With the interior inspected, start up the M3 and take it for a spin. While on the road, try to do a combination of highway and city driving. Really live with it and do more than just a spin around the block. You want to get a feel for how the E46 M3 drives in all the conditions you’ll expect to drive it.

Give it a good thrashing. The E46 M3 should have a smooth, consistent, and engaging power band all the way up to its 8,500 RPM redline. It shouldn’t stutter or feel like it’s lacking on low RPM power. Feel for any driveline vibrations that could be a bent/imbalanced wheel, CSB, Giubo, or drivetrain mount. Test the brakes. Give them a hearty stomp and make sure the ABS functions as it should. Ensure it doesn’t pull to one side or the other while driving in a straight line or under hard braking.

Once you’ve done that, try and get it stuck in traffic. See if the temperature creeps up. That could indicate a failing water pump, one of the E46 M3’s common problems. Make sure it goes through all the gears as it should and the clutch doesn’t slip, either in the hard-driving you already did or in stop and go traffic. By trying to ‘live’ with the car for a bit, you’ll get a feel for anything wrong with it that you might gloss over in your excitement at the prospect of a new car.

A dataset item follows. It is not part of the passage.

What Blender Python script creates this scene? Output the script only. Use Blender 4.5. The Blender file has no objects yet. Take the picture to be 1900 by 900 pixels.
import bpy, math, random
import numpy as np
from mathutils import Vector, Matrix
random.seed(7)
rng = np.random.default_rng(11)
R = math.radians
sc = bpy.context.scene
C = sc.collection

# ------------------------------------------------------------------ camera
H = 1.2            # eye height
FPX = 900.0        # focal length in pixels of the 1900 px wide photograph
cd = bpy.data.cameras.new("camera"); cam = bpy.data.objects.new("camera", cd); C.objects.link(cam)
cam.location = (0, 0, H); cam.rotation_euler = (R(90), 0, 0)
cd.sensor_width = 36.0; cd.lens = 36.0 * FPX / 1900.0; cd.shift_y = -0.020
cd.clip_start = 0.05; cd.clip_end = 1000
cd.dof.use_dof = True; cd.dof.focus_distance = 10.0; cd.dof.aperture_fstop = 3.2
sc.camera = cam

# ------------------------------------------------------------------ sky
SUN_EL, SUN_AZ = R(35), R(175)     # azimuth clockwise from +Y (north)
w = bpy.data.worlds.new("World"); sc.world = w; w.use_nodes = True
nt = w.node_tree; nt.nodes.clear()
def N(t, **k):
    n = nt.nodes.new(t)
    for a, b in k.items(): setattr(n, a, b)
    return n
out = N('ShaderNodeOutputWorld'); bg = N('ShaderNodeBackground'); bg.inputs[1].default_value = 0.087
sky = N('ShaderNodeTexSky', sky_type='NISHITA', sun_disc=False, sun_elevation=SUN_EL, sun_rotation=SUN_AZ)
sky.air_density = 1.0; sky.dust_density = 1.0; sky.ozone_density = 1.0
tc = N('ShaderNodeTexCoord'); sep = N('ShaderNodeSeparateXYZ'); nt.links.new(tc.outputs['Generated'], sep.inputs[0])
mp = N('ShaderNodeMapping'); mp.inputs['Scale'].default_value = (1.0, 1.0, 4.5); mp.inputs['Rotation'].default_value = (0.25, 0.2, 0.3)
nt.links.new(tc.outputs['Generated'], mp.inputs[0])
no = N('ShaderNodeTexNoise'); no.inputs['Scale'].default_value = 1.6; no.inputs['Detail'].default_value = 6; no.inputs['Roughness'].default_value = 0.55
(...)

After the test drive, if everything is to your liking and you’ve mentally noted all the potential services the car may need, you’re ready to make an offer! Walk the owner back through the PPI report, bring up any issues you encountered in your test drive, and any faults visually with the M3. This will be your negotiation. Lay out the value of the car as it stands and make an offer. If all goes well, you’ll be taking home a new-to-you E46 M3.